On Mon, Sep 07, 2009 at 06:38:36AM +0300, Nikos Chantziaras wrote:
> Unfortunately, I can't come up with any way to somehow benchmark all of  
> this.  There's no benchmark for "fluidity" and "responsiveness". Running 
> the Doom 3 benchmark, or any other benchmark, doesn't say anything about 
> responsiveness, it only measures how many frames were calculated in a 
> specific period of time.  How "stable" (with no stalls) those frames were 
> making it to the screen is not measurable.



That looks eventually benchmarkable. This is about latency.
For example, you could try to run high load tasks in the
background and then launch a task that wakes up in middle/large
periods to do something.

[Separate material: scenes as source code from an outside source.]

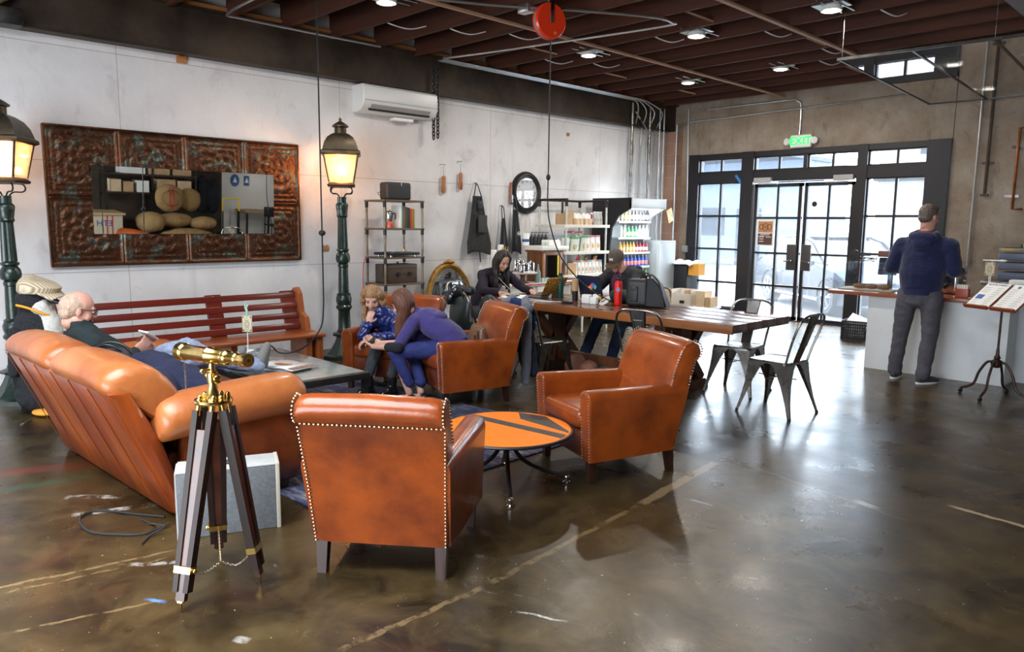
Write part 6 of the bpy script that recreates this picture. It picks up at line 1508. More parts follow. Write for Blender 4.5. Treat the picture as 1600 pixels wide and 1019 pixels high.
MB().box((-.04, 0, .045), (.09, .07, .09), r=.008).build('block', M['white'], r); MB().box((.055, -.03, .035), (.07, .06, .07), r=.006).build('plug_cube', M['white'], r); MB().box((.05, .04, .07), (.07, .05, .05), r=.01).build('plug', M['white_enamel'], r); MB().ball((.10, .02, .06), (.012, .012, .02)).build('yellow_plug', mat('safety yellow', (.75, .42, .02)), r)
b = MB()
for k in range(4): b.tube([(-4.67+cos(a)*(.06-.004*k), 5.83+sin(a)*.035, LZ+.05+sin(a+.6)*.035+.006*k-.02) for a in [2*pi*i/20 for i in range(20)]], .006, 6, closed=True)
tag(b.build('coiled_cable', M['white_enamel']), 'coiled white cable beside the red bottle', 'cable')
MB()
b = MB(); b.box((-4.98, 5.62, LZ+.012), (.12, .05, .024), r=.006); tag(b.build('charger_brick', M['black']), 'flat black charger brick near the front table edge', 'charger')
b = MB(); b.tube(bez([(-5.04, 5.62, LZ+.01), (-5.2, 5.60, LZ+.006), (-5.5, 5.62, LZ+.006), (-5.75, 5.66, LZ+.006), (-5.78, 5.80, LZ+.006), (-5.70, 5.86, LZ+.006)], 8), .004, 6); tag(b.build('white_cable', M['white']), 'white charging cable lying across the front of the table', 'cable')
b = MB(); b.tube(bez([(-5.08, 5.62, LZ+.01), (-5.2, 5.52, LZ+.006), (-5.25, 5.43, LZ+.01), (-5.25, 5.385, LZ-.04), (-5.32, 5.37, LZ-.07), (-5.42, 5.385, LZ-.05), (-5.42, 5.43, LZ+.008), (-5.32, 5.52, LZ+.006), (-5.2, 5.58, LZ+.006)], 8), .004, 6); tag(b.build('white_cable', M['white']), 'white cable loop hanging over the front table edge', 'cable')
b = MB(); b.tube(bez([(-5.50, 6.08, LZ+.006), (-5.40, 6.10, LZ+.006), (-5.15, 5.98, LZ+.006), (-5.0, 5.90, LZ+.006), (-4.88, 5.84, LZ+.006)], 8), .004, 6); tag(b.build('white_cable', M['white']), 'white cable running past the green bottle to the plug block', 'cable')
for x, y, rz_, w_, t, mm in ((-5.72, 5.58, -60, .2, 'white paper booklet with a red corner at the left of the long table', 'paper'), (-5.86, 5.72, -50, .16, 'pale notebook under the black haired womans hand', 'paper')):
    o = MB().box((0, 0, .006), (w_, .28, .010), r=.002).build('notebook', M[mm]); o.location = (x, y, LZ); o.rotation_euler = (0, 0, rad(rz_)); tag(o, t, 'notebook')
    if w_ == .2: q = MB().box((.08, -.11, .0125), (.035, .05, .002)).build('red_corner', M['red'], o)
o = MB().box((0, 0, .004), (.07, .14, .008), r=.003).build('phone', M['black']); o.location = (-5.80, 5.65, LZ+.013); o.rotation_euler = (0, 0, rad(-55)); tag(o, 'black phone on the notebook at the left table end', 'phone')
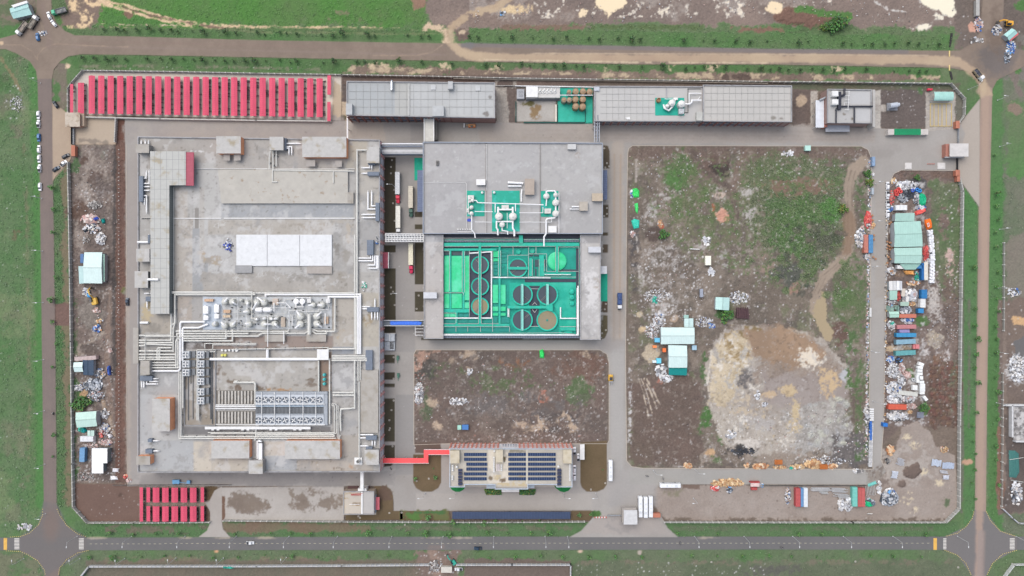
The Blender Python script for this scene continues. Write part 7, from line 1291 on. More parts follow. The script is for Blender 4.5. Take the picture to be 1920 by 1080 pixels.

You could measure the time it takes to wake
it up to perform what it wants.

We have some events tracing infrastructure in the kernel that can
snapshot the wake up and sched switch events.

Having CONFIG_EVENT_TRACING=y should be sufficient for that.

You just need to mount a debugfs point, say in /debug.

Then you can activate these sched events by doing:

echo 0 > /debug/tracing/tracing_on
echo 1 > /debug/tracing/events/sched/sched_switch/enable
echo 1 > /debug/tracing/events/sched/sched_wake_up/enable

#Launch your tasks

echo 1 > /debug/tracing/tracing_on

#Wait for some time

echo 0 > /debug/tracing/tracing_off

That will require some parsing of the result in /debug/tracing/trace
to get the delays between wake_up events and switch in events
for the task that periodically wakes up and then produce some
statistics such as the average or the maximum latency.

That's a bit of a rough approach to measure such latencies but that
should work.


> If BFS would imply small drops in pure performance counted in  
> instructions per seconds, that would be a totally acceptable regression  
> for desktop/multimedia/gaming PCs.  Not for server machines, of course.  
> However, on my machine, BFS is faster in classic workloads.  When I run 
> "make -j2" with BFS and the standard scheduler, BFS always finishes a bit 
> faster.  Not by much, but still.  One thing I'm noticing here is that BFS 
> produces 100% CPU load on each core with "make -j2" while the normal 
> scheduler stays at about 90-95% with -j2 or higher in at least one of the 
> cores.  There seems to be under-utilization of CPU time.



That also could be benchmarkable by using the above sched events and
look at the average time spent in a cpu to run the idle tasks.